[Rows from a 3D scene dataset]
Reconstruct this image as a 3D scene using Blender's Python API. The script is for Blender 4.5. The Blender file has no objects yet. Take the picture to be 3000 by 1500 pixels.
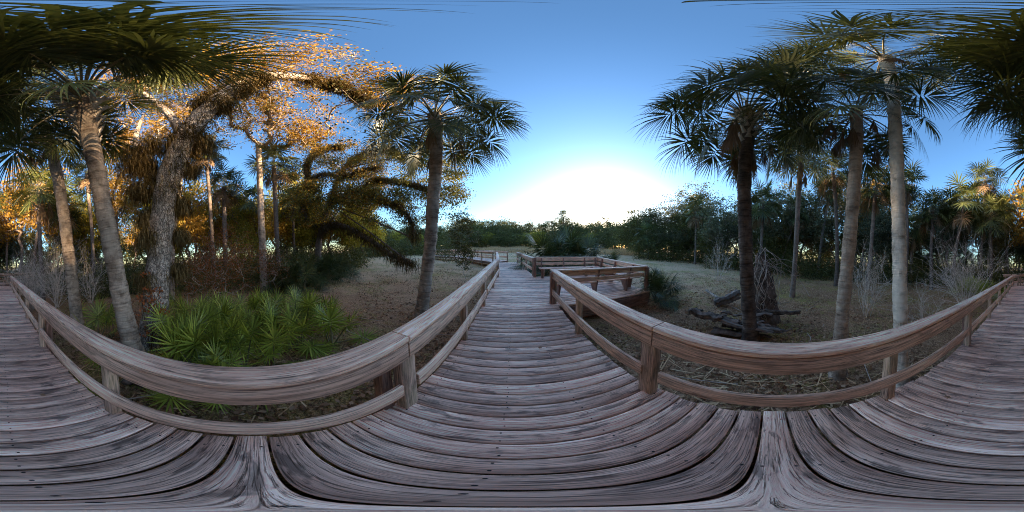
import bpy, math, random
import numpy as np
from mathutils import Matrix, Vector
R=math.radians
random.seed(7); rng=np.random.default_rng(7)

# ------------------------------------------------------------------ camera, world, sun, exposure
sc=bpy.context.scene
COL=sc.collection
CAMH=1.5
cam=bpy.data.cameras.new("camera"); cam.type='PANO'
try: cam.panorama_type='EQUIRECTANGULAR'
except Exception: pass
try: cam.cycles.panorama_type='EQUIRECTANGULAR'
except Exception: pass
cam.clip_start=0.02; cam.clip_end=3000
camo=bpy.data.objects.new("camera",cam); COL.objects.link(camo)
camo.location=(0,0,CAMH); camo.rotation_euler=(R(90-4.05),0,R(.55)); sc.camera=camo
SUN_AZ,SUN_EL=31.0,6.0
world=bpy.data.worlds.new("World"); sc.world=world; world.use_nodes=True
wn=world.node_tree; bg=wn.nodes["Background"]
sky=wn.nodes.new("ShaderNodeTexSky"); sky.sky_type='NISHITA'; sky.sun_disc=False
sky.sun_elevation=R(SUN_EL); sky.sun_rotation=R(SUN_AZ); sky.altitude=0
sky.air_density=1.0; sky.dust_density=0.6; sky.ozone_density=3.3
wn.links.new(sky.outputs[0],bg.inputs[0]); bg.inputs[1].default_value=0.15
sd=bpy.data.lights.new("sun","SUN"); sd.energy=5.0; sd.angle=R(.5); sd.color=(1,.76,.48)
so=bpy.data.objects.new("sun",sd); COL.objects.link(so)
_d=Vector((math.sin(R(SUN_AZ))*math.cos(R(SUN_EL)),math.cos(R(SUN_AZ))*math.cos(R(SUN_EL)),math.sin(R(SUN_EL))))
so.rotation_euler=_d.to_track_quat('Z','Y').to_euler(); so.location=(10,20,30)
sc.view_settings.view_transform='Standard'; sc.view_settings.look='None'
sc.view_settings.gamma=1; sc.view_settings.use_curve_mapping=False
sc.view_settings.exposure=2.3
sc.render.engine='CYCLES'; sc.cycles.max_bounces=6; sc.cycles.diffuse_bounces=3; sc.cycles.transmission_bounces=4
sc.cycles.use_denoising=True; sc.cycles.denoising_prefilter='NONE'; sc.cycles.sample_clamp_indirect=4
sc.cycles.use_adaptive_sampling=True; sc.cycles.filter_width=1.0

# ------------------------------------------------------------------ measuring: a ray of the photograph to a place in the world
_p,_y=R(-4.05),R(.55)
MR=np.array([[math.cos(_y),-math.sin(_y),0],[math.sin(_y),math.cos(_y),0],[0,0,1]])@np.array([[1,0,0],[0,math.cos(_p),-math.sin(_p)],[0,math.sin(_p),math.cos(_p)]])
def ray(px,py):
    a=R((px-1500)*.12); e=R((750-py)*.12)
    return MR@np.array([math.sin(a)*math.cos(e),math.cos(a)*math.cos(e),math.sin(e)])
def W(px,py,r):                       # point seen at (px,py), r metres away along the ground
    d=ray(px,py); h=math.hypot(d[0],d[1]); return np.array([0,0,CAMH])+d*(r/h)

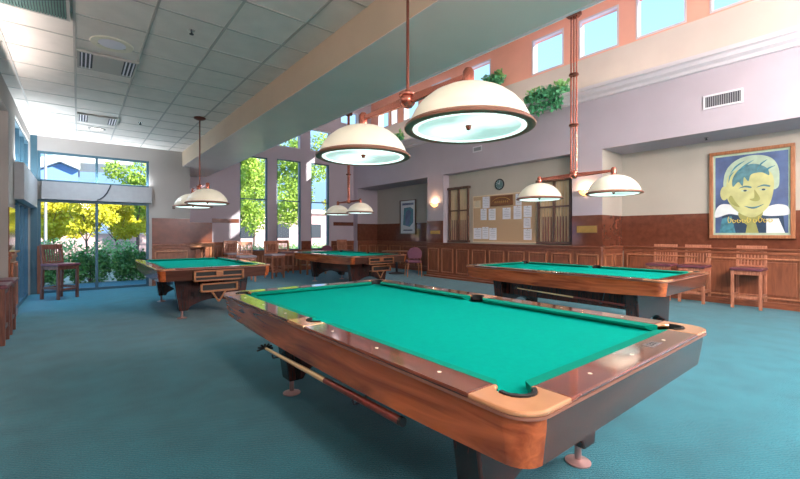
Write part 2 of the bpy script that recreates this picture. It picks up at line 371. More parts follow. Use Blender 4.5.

■ **PROMPT**
All of the entries above should be copied exactly, except for the pictures.

■ **THE OUTPUT**
Reconstruct this image as a 3D scene using Blender's Python API. The script is for Blender 4.5. The Blender file has no objects yet. Take the picture to be 3000 by 1500 pixels.
import bpy, math, random
import numpy as np
from mathutils import Matrix, Vector
R=math.radians
random.seed(7); rng=np.random.default_rng(7)

# ------------------------------------------------------------------ camera, world, sun, exposure
sc=bpy.context.scene
COL=sc.collection
CAMH=1.5
cam=bpy.data.cameras.new("camera"); cam.type='PANO'
try: cam.panorama_type='EQUIRECTANGULAR'
except Exception: pass
try: cam.cycles.panorama_type='EQUIRECTANGULAR'
except Exception: pass
cam.clip_start=0.02; cam.clip_end=3000
camo=bpy.data.objects.new("camera",cam); COL.objects.link(camo)
camo.location=(0,0,CAMH); camo.rotation_euler=(R(90-4.05),0,R(.55)); sc.camera=camo
SUN_AZ,SUN_EL=31.0,6.0
world=bpy.data.worlds.new("World"); sc.world=world; world.use_nodes=True
wn=world.node_tree; bg=wn.nodes["Background"]
sky=wn.nodes.new("ShaderNodeTexSky"); sky.sky_type='NISHITA'; sky.sun_disc=False
sky.sun_elevation=R(SUN_EL); sky.sun_rotation=R(SUN_AZ); sky.altitude=0
sky.air_density=1.0; sky.dust_density=0.6; sky.ozone_density=3.3
wn.links.new(sky.outputs[0],bg.inputs[0]); bg.inputs[1].default_value=0.15
sd=bpy.data.lights.new("sun","SUN"); sd.energy=5.0; sd.angle=R(.5); sd.color=(1,.76,.48)
so=bpy.data.objects.new("sun",sd); COL.objects.link(so)
_d=Vector((math.sin(R(SUN_AZ))*math.cos(R(SUN_EL)),math.cos(R(SUN_AZ))*math.cos(R(SUN_EL)),math.sin(R(SUN_EL))))
so.rotation_euler=_d.to_track_quat('Z','Y').to_euler(); so.location=(10,20,30)
sc.view_settings.view_transform='Standard'; sc.view_settings.look='None'
sc.view_settings.gamma=1; sc.view_settings.use_curve_mapping=False
sc.view_settings.exposure=2.3
sc.render.engine='CYCLES'; sc.cycles.max_bounces=6; sc.cycles.diffuse_bounces=3; sc.cycles.transmission_bounces=4
sc.cycles.use_denoising=True; sc.cycles.denoising_prefilter='NONE'; sc.cycles.sample_clamp_indirect=4
sc.cycles.use_adaptive_sampling=True; sc.cycles.filter_width=1.0

# ------------------------------------------------------------------ measuring: a ray of the photograph to a place in the world
_p,_y=R(-4.05),R(.55)
MR=np.array([[math.cos(_y),-math.sin(_y),0],[math.sin(_y),math.cos(_y),0],[0,0,1]])@np.array([[1,0,0],[0,math.cos(_p),-math.sin(_p)],[0,math.sin(_p),math.cos(_p)]])
def ray(px,py):
    a=R((px-1500)*.12); e=R((750-py)*.12)
    return MR@np.array([math.sin(a)*math.cos(e),math.cos(a)*math.cos(e),math.sin(e)])
def W(px,py,r):                       # point seen at (px,py), r metres away along the ground
    d=ray(px,py); h=math.hypot(d[0],d[1]); return np.array([0,0,CAMH])+d*(r/h)

Write part 2 of the bpy script that recreates this picture. It picks up at line 371. More parts follow. Use Blender 4.5.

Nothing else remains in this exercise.